RESOLUTIONS ARE BULLS#*T

By Contributing Editor Michael Leibowitz

I smoked cigarettes. It’s hard to admit that on a Health and Wellness blog. It sucked. I was in my 20s. And every year around this time, I'd build up a big story about how I was going to quit for New Year's. New Year, New Me (cue the slow clapping). But let's face the uncomfortable, wheezing music here: New Year's resolutions are about as effective as a screen door on a submarine. 

Studies, and fortunately my lungs, are clear. New Year's resolutions are doomed to fail. According to a study by the University of Scranton, 8% of people achieve their New Year's resolutions. That's not just a failure; that's an epidemic of wishful thinking. 

But here's what worked for me: Realizing that January 1st isn't a magic gate to a new me.  It's just another page on the calendar. What really counts is waking up every day and treating it like it’s day 1, resolving not to give in. And if smoking was a daily bad habit, I needed to replace it with a daily good habit. Enter yoga. Not the 'once-a-year-until-February' kind of yoga, but the kind that has you rolling out your mat even when your bed whispers sweet nothings of comfort.  

The journey from a bad habit to a good one is not about a dramatic overnight transformation but, for me, it became about the resilience and determination to make a better choice every day, every hour, and eventually every breadth. It's about making consistent, small choices that accumulate into significant life changes. The real study of self-improvement isn't found in a journal; it's inked in the sweat on your Yoga mat and the cigarettes you don't smoke. It takes time. It takes embracing countless failures. It takes getting knocked down and getting up again and again until you cultivate the resolve to treat every day like it’s the first of January.   

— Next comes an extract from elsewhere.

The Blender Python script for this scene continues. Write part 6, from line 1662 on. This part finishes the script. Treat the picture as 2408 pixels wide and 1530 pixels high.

So as the fireworks light up the sky, heralding the birth of 2024, engrave this in your mind: Resolutions are fleeting, but resolve is eternal. It's the daily choice to be better, not for a fleeting chorus of likes on social but for the silent, affirming nod from the toughest critic you'll ever face—yourself. 

Forget resolutions. Embrace resolve—the gritty, moment-to-moment fight for the best version of yourself. That's real life. And that, my friends, is worth more than any New Year's celebration.